Thirdly, Han Solo: “Hokey religions and ancient weapons are no match for a good blaster at your side, kid.”

Practically, risk management is all too frequently excluded from discussion of strategy and is asked to identify risks to strategy that has been set elsewhere.  Risk managers tend to take great umbrage at this state of affairs, claiming that risk management practice requires that the firm have a robust ‘risk management process’ in place.  The real question should be: ‘Is it effective?’ My point is that there is very little evidence that risk management as it is practised is effective and ever-mounting anecdotal evidence that it is not. There are also strong and, in my mind, persuasive theoretical reasons why it cannot be as it is currently typically practised, at least on a sustained basis. And I am, by no means, alone in that view.

As for the relationship between theory and practice, Keynes’ observation in 1936 remains spot on today, and is applicable not only to economics.

More tellingly, though, the debate between theory and practice is usually nothing of the sort. Take one of my all-time favourite articles on risk: William Langewiesche’s article on the crash in 1996 of Valujet 592 (here). William Langewiesche is (or was, anyway) a pilot himself, with no axe to grind. As a journalist, he took a long, hard look at the control routines that governed Valujet 592 and the accident analysis by NTSB. His conclusions were telling: “The one thing that always gets done is the required paperwork.” However, despite paperwork showing there was nothing dangerous in the hold of Valujet 592, it flew in to the ground in the Florida Everglades early on a May afternoon in 1996 killing 110 people. That seems very practical.

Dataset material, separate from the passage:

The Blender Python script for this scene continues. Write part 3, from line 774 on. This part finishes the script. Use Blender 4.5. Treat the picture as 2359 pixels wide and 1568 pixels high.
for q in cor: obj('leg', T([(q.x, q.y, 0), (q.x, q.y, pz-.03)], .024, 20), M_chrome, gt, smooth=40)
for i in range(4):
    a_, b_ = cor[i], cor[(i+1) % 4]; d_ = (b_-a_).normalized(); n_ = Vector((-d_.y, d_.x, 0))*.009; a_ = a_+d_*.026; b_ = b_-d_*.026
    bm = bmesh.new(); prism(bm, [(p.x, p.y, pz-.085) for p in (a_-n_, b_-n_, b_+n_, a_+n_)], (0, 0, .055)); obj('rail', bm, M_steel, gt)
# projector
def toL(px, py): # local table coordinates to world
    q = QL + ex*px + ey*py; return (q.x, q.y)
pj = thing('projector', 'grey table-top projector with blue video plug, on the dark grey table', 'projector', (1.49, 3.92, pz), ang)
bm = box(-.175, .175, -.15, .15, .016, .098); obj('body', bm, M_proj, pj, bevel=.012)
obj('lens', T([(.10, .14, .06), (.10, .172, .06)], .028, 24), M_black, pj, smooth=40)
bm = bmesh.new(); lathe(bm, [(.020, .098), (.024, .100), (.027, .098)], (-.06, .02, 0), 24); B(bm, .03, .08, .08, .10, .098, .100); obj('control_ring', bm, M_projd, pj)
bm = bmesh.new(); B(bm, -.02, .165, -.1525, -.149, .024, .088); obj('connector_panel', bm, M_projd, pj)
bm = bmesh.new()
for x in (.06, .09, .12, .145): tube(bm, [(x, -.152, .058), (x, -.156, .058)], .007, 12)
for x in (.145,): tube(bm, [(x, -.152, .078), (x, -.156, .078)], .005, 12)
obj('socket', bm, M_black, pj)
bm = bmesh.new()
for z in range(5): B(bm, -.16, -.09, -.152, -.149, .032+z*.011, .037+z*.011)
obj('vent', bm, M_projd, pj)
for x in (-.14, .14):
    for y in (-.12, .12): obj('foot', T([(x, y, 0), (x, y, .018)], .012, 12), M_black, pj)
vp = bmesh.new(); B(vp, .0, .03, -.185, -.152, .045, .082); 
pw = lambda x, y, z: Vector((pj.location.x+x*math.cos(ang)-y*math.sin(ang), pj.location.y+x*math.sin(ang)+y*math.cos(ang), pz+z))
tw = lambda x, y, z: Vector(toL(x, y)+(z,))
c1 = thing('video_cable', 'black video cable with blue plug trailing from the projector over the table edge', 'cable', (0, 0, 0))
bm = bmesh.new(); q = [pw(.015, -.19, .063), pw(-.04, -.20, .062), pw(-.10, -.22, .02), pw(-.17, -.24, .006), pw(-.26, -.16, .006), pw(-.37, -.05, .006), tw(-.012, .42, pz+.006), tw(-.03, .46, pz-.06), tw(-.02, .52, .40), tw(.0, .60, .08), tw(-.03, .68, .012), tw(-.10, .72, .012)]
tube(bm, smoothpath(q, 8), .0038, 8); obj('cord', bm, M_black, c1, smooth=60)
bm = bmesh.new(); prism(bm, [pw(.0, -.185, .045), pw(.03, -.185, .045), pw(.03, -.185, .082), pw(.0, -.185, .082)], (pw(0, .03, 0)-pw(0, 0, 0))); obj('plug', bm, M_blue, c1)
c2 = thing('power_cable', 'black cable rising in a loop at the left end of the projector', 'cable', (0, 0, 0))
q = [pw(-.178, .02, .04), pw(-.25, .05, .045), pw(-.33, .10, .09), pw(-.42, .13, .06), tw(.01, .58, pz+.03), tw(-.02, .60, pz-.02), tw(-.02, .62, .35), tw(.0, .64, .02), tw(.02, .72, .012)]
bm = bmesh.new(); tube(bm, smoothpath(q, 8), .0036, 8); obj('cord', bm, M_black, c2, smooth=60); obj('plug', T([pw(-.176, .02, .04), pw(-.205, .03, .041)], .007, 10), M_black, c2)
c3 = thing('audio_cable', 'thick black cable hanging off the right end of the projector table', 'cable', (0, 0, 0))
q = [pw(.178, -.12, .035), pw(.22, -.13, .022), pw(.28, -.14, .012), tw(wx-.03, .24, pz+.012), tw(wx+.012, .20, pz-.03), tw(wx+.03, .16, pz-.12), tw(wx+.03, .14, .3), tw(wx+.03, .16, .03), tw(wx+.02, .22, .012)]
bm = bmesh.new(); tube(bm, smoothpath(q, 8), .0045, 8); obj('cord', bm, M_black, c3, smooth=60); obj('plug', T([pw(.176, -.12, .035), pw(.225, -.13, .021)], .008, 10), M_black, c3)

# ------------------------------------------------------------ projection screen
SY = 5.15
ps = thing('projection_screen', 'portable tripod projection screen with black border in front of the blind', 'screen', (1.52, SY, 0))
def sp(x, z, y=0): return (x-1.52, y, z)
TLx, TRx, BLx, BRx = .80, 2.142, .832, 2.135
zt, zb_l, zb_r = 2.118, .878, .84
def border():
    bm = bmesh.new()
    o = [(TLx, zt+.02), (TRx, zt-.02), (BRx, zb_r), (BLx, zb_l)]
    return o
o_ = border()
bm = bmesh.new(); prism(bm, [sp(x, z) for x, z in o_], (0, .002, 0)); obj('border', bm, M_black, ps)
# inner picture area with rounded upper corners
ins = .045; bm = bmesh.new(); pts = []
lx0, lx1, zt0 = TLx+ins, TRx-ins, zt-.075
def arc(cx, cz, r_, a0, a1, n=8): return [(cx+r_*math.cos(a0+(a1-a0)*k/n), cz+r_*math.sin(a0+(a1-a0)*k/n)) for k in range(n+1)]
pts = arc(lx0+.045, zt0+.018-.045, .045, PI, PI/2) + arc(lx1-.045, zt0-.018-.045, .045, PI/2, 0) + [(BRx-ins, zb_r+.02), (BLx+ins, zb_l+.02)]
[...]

In my view, trying to understand why does not represent theory; on the contrary, it is the very best form of practice. Attempting to ensure that we understand how best to prevent such incidents or other, non-physical commercial contingencies – for example, financial crises, is surely how we improve. 

Arguing endlessly about the applicability of standards that are so abstract from reality that they do not even admit that most people act first and justify later is, to me, the far greater folly. Until we ground our practice of risk management in what both works and what adds insight, risk practitioners will remain, in your phrase “tail-end Charlies”.

I would have thought it self-evident that, without robust, empirical evidence that linear risk management routines such as COSO and ISO are effective, the imposition of these standards is based purely on theory – that reductionist approaches to risk management can and will be effective.  The standards themselves are, in a very real sense, theoretical in that they are not demonstrably grounded in realistic conclusions about effective practice or robust analysis of causes of corporate failure.  How do their users then get to accuse others of being ‘theoretical’, as if it were pejorative?

My last word, I’ll leave to the great theoretical physicist, Richard Feynman (a member of the Rogers Commission which investigated the Challenger space shuttle disaster): “It is not what we know, but what we do not know, which we must always address, to avoid major failures, catastrophes, and panics.” Is that theoretical or practical advice?